How and where we work is in a state of flux. Within our workplace we are experiencing more change, more quickly than at any time in the last 25 years.

While we adjust to these rapid changes in technology, working practices and the places where people work, we are also collaborating within a more varied and transient working population, culturally, physically and generationally.

With a backdrop of economic growth all be it a little shaky at times, how do companies attract and retain the best talent? According to the commission for architecture and the built environment, the workplace is responsible for 24% of job satisfaction, effects individual performance by 5% and team’s performance by 11%.

Tips for employers (Taylour and Jordan 2014)

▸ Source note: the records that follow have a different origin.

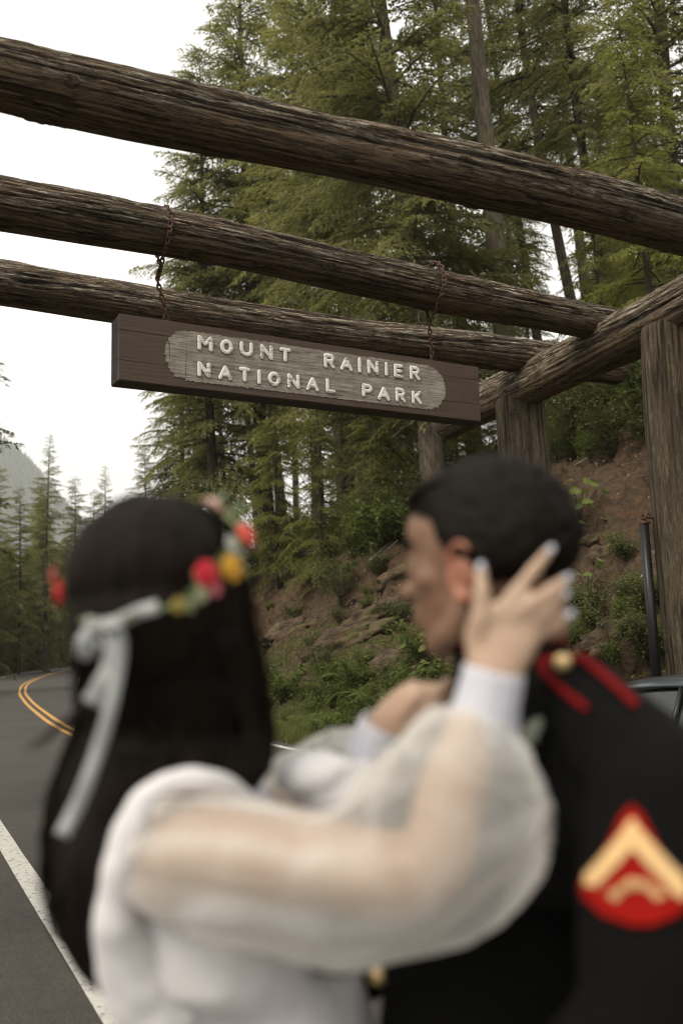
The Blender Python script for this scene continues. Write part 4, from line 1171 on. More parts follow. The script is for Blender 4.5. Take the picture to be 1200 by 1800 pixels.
    for sg in (-1, 1):
        bm = bmesh.new(); add_ball(bm, (1.98, sg * .55, .6), (.12, .14, .06)); bm_obj('headlight', bm, g, t)
        bm = bmesh.new(); add_ball(bm, (-2.03, sg * .58, .75), (.07, .16, .06)); bm_obj('tail_light', bm, plain('red_lens', (.3, .01, .01), .2), t)
        bm = bmesh.new(); add_ball(bm, (.75, sg * .95, .98), (.07, .11, .06)); bm_obj('mirror', bm, m, t)
car()
#PEOPLE
# ------------------------------------------------------------------ the couple
def skin_mat(name, base, red):
    m, n, l, b = new_mat(name)
    f = noise_n(n, l, mapping(n, l, (1, 1, 1)), 9, 4, .6)
    l.new(mixc(n, l, ramp(n, l, f, [(.35, (0, 0, 0)), (.7, (.5, .5, .5))]), base, red), b.inputs['Base Color'])
    b.inputs['Roughness'].default_value = .5
    b.inputs['Subsurface Weight'].default_value = .25; b.inputs['Subsurface Radius'].default_value = (.9, .35, .2); b.inputs['Subsurface Scale'].default_value = .012
    return m
SKW = skin_mat('fair_skin', (.45, .315, .225), (.50, .32, .23)); SKM = skin_mat('tanned_skin', (.20, .115, .072), (.23, .115, .07)); SKE = skin_mat('reddened_ear_skin', (.30, .125, .075), (.33, .12, .07))
def hair_mat(name, a, b2, sc_):
    m, n, l, b = new_mat(name)
    f = noise_n(n, l, mapping(n, l, sc_), 6, 5, .7)
    l.new(ramp(n, l, f, [(.3, a), (.7, b2)]), b.inputs['Base Color']); b.inputs['Roughness'].default_value = .6; b.inputs['Specular IOR Level'].default_value = .10
    bump(n, l, b, f, .6, .006); return m
HW = hair_mat('black_brown_hair', (.0035, .0026, .0018), (.015, .010, .0065), (22, 22, 1.2)); HM = hair_mat('dark_short_hair', (.004, .003, .0024), (.012, .009, .0065), (14, 14, 8))
def cloth_mat(name, col, rough=.85, sheen=.2, trans=0, alpha=1):
    m, n, l, b = new_mat(name)
    f = noise_n(n, l, mapping(n, l, (1, 1, 1)), 14, 5, .6); g = noise_n(n, l, mapping(n, l, (1, 1, 1)), 260, 2, .5)
    l.new(ramp(n, l, f, [(.3, tuple(c * .88 for c in col)), (.7, col)]), b.inputs['Base Color']); b.inputs['Roughness'].default_value = rough; b.inputs['Sheen Weight'].default_value = sheen; b.inputs['Specular IOR Level'].default_value = .15
    bump(n, l, b, math_n(n, l, 'ADD', f, math_n(n, l, 'MULTIPLY', g, .3)), .35, .004)
    src = b.outputs[0]
    if trans:
        tr = n.new('ShaderNodeBsdfTranslucent'); tr.inputs[0].default_value = (*col, 1); ms = n.new('ShaderNodeMixShader'); ms.inputs[0].default_value = trans
        l.new(src, ms.inputs[1]); l.new(tr.outputs[0], ms.inputs[2]); src = ms.outputs[0]
    if alpha < 1:
        tp = n.new('ShaderNodeBsdfTransparent'); ms = n.new('ShaderNodeMixShader')
        fr = n.new('ShaderNodeLayerWeight'); fr.inputs[0].default_value = .35
        k = math_n(n, l, 'ADD', math_n(n, l, 'MULTIPLY', fr.outputs['Facing'], .55), math_n(n, l, 'ADD', alpha - .12, math_n(n, l, 'MULTIPLY', f, .24)), True)
        l.new(k, ms.inputs[0]); l.new(tp.outputs[0], ms.inputs[1]); l.new(src, ms.inputs[2]); src = ms.outputs[0]
    if trans or alpha < 1: l.new(src, n['Material Output'].inputs[0])
    return m
LACE = cloth_mat('white_dress_cloth', (.76, .74, .75)); SHEER = cloth_mat('sheer_white_sleeve', (.86, .845, .81), .8, .2, .4, .33); CUFF = cloth_mat('white_cuff_cloth', (.72, .72, .80), .8, .2, .2)
UNI = cloth_mat('near_black_wool', (.0032, .0032, .003), .95, 0); PIPE = cloth_mat('red_piping', (.17, .005, .006), .95, 0); GOLDM = plain('brass', (.80, .60, .30), .38, .85, .1)
TRS = cloth_mat('dark_blue_trousers', (.02, .025, .04)); CH_R = cloth_mat('chevron_red_felt', (.27, .006, .0035), .95, 0); CH_G = cloth_mat('chevron_gold_thread', (.72, .48, .23), .9, 0)
RIB = cloth_mat('white_ribbon', (.56, .58, .58), .5, 0, .3); EYE = plain('eye_white', (.7, .68, .64), .2); IRIS = plain('dark_iris', (.02, .012, .008), .1)
NAIL = plain('pale_nail_polish', (.55, .57, .64), .25); LIP = plain('lip_skin', (.42, .13, .10), .4); BLKS = plain('black_shoe_leather', (.012, .012, .012), .3)

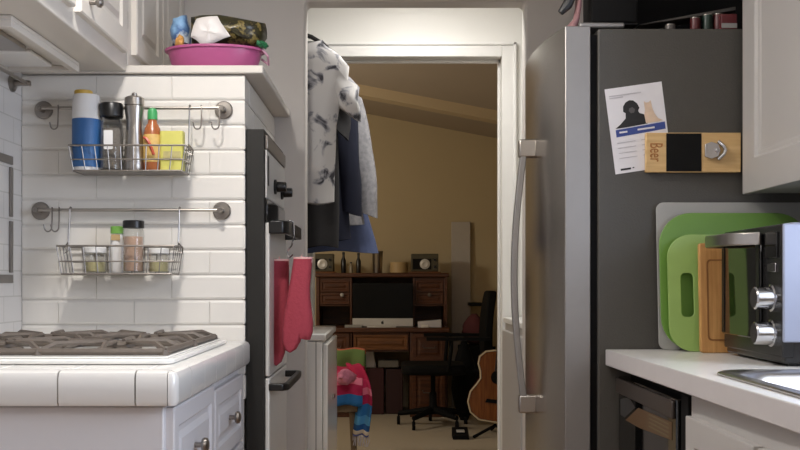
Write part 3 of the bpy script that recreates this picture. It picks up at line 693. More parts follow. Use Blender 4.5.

  • For focussed work, ensure that distractions are kept to a minimum and devise ‘acoustic etiquette’ principles.
  • Ensure all work areas in the office away from the fixed desk have an adequate number of power sockets and optimum ergonomic features to encourage wellbeing.
  • Don’t adopt a ‘one size fits all’ approach to flexible working. Tailor it to individuals including personality and generation types.
  • Provide adequate technical support for flexible workers including providing support for any of their own devices that they use for work.
  • Measure performance according to objective criteria, not by how much a person is ‘visible’. Incorporate personal fitness and wellbeing objectives that go beyond neutral to combat stress (Taylour 2014).
  • Provide remote workers with regular opportunities to socialise with their colleagues.

Tips for employees:

Personal wellbeing principles as developed by Jordan (2014) underline the importance of personal responsibility. The model has five principles that employees can apply to work:

  • Take responsibility: The quick and ongoing changes in work locations and devices means that employers’ policies are likely to be out of date and lack relevance to the current situation. We need to take personal responsibility for our wellbeing.
  • Set goals: Aim to achieve wellbeing in all areas of your professional and personal life. Understand what makes for a truly life-enhancing work experience and identify the areas where this experience can be improved.
  • Be positive: Work should make life better and increase our level of wellbeing. Focus not only on how to minimise the negative effects of work, but also on the positive benefits that it can bring in terms of health, wellbeing and personal and professional development.
  • Persevere intelligently: Find the information that is needed to help improve productivity and wellbeing and put it into practice. Stay up to date with the latest findings and best practices.
  • Connect with others: Identify and seek help from those who can help improve your wellbeing and give the best advice. This includes people within the organisation who can facilitate organisational changes.

With the backdrop of changing work cultures, new technologies, alternative work environments, greater user diversity (in terms of weight, ethnicity, ageing, accessibility etc) and generational differences, there has never been a more significant time for organisations to embrace new attitudes and guidelines to achieve high levels of wellness and productivity.